**SHORT EXERCISE**
Wherever the string "part" appears in the listing, copy that line.

>>>>>

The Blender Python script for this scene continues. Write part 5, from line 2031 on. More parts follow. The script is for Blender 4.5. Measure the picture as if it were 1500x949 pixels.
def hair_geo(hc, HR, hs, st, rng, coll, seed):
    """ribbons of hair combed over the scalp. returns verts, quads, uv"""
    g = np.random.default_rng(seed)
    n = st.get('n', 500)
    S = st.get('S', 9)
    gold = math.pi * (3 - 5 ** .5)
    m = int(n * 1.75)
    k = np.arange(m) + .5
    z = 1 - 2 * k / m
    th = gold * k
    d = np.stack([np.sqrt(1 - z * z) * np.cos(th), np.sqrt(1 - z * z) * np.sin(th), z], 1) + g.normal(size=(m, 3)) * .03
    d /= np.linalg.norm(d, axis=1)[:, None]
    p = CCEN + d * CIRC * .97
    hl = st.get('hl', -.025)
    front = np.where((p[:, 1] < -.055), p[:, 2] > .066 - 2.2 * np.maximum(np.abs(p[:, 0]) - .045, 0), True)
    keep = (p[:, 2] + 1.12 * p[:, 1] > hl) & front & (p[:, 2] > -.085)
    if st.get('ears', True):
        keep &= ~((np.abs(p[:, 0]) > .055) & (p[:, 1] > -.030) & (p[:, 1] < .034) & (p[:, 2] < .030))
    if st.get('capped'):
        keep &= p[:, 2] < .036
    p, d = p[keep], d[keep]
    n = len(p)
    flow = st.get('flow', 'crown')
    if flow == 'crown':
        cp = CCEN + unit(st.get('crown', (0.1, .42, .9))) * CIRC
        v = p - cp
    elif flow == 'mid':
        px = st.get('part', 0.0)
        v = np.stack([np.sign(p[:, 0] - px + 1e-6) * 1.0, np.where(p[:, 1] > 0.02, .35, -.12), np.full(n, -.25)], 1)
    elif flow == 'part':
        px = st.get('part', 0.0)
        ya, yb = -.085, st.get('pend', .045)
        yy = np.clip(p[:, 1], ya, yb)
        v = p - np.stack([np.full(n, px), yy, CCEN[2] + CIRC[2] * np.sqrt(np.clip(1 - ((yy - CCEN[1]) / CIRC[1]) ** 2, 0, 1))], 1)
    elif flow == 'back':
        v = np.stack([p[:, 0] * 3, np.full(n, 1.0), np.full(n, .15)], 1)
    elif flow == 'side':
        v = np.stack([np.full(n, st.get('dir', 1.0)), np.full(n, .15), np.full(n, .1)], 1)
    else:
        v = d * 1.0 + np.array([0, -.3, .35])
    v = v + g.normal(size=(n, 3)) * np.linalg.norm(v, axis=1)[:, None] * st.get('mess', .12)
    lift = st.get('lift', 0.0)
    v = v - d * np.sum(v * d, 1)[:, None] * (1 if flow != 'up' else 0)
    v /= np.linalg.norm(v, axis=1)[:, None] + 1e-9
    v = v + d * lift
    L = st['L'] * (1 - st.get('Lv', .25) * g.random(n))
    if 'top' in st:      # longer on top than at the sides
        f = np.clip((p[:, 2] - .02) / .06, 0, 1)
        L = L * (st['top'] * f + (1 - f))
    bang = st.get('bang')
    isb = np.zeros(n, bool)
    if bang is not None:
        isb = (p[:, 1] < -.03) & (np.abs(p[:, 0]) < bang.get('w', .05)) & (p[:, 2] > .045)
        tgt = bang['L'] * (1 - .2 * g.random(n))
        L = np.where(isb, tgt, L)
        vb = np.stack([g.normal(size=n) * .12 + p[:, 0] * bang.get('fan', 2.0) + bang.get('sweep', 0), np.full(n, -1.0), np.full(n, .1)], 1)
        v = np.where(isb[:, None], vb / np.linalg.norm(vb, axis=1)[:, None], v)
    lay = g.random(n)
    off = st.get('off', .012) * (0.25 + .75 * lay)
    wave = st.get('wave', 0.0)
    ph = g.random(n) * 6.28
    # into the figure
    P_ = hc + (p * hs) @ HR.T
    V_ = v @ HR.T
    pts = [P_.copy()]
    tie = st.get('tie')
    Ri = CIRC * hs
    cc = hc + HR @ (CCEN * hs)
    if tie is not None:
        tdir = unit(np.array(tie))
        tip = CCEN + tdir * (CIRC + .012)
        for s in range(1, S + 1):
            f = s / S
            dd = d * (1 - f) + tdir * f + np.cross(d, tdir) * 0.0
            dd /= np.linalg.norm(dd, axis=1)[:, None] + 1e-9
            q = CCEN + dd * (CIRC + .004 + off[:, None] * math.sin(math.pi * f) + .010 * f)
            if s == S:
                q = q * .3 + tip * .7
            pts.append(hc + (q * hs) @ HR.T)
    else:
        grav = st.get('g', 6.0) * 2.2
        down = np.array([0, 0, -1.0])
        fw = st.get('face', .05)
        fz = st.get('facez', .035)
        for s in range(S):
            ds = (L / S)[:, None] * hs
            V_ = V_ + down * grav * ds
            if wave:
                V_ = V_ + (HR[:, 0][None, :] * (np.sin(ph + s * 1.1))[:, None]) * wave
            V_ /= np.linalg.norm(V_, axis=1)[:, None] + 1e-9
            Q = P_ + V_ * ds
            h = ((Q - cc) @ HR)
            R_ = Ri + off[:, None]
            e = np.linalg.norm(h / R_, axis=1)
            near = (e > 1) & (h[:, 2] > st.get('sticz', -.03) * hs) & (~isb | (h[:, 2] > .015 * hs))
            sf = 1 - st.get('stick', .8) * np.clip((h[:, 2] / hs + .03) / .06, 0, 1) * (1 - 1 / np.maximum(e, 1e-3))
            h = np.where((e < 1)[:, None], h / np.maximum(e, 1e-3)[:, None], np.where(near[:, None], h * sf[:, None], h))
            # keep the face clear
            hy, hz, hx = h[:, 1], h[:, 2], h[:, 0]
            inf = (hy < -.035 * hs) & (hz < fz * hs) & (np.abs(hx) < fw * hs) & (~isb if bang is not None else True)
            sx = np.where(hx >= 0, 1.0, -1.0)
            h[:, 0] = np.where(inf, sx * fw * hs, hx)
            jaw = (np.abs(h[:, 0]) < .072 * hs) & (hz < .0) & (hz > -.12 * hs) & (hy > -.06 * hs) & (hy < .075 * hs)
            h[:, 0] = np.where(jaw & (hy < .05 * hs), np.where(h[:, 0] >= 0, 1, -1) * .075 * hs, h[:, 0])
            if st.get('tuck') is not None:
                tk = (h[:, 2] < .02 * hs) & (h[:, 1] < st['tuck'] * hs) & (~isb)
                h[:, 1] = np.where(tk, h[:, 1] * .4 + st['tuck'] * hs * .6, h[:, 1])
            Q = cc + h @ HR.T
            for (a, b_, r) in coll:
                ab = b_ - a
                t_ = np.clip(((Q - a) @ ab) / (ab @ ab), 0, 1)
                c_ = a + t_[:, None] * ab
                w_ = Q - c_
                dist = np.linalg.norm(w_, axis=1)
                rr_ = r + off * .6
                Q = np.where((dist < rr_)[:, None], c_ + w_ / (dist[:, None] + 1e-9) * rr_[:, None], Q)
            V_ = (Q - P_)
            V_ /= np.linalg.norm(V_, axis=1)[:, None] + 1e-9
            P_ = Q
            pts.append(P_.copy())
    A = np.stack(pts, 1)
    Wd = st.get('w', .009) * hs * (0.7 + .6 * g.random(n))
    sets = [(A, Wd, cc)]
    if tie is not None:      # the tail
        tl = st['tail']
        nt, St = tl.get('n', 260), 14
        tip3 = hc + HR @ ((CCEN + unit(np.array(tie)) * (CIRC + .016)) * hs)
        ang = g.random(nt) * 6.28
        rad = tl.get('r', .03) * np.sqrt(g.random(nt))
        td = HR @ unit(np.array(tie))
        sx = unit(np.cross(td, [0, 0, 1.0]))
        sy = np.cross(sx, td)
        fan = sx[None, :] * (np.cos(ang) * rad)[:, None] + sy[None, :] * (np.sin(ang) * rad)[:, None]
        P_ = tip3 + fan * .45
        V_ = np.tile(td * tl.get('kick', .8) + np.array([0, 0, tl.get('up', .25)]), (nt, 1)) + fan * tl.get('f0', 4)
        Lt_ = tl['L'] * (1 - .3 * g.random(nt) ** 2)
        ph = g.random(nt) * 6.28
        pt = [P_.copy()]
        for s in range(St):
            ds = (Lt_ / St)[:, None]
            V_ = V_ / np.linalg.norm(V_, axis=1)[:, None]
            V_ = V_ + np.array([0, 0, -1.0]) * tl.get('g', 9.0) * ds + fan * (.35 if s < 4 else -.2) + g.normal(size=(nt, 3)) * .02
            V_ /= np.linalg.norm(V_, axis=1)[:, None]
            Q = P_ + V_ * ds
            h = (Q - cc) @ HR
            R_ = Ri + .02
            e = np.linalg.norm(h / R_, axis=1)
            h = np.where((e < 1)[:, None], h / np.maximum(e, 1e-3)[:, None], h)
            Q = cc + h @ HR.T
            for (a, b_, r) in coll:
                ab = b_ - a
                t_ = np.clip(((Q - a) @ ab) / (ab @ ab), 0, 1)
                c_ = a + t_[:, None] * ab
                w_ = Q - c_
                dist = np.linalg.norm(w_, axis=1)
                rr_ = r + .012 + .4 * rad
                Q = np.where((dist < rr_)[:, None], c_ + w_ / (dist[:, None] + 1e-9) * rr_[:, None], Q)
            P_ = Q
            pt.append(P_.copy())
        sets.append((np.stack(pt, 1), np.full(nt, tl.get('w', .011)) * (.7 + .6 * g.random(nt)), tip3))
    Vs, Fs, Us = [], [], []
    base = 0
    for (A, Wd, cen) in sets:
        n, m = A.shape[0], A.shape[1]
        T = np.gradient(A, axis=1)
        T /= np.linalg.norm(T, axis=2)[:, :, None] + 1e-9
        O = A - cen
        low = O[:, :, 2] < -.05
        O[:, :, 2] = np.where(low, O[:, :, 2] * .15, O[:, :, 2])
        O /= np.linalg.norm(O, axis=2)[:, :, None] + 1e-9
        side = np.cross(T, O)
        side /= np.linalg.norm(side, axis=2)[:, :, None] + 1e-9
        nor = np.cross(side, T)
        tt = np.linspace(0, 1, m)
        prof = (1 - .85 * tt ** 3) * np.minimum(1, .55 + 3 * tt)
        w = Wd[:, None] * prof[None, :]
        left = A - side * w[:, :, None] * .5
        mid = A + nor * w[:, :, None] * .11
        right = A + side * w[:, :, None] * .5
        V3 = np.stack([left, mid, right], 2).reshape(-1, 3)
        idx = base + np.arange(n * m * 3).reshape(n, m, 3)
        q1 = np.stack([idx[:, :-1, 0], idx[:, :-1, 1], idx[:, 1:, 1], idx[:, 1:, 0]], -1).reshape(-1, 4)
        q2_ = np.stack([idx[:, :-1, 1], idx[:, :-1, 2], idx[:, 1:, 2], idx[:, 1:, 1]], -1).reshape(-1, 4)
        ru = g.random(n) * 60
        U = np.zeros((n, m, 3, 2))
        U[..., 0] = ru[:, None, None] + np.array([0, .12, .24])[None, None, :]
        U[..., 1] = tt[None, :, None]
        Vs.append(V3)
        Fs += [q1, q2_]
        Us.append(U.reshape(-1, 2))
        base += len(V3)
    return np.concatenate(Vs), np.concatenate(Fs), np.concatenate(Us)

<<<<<

**TASK RESPONSE**
The Blender Python script for this scene continues. Write part 5, from line 2031 on. More parts follow. The script is for Blender 4.5. Measure the picture as if it were 1500x949 pixels.
        px = st.get('part', 0.0)
    elif flow == 'part':
        px = st.get('part', 0.0)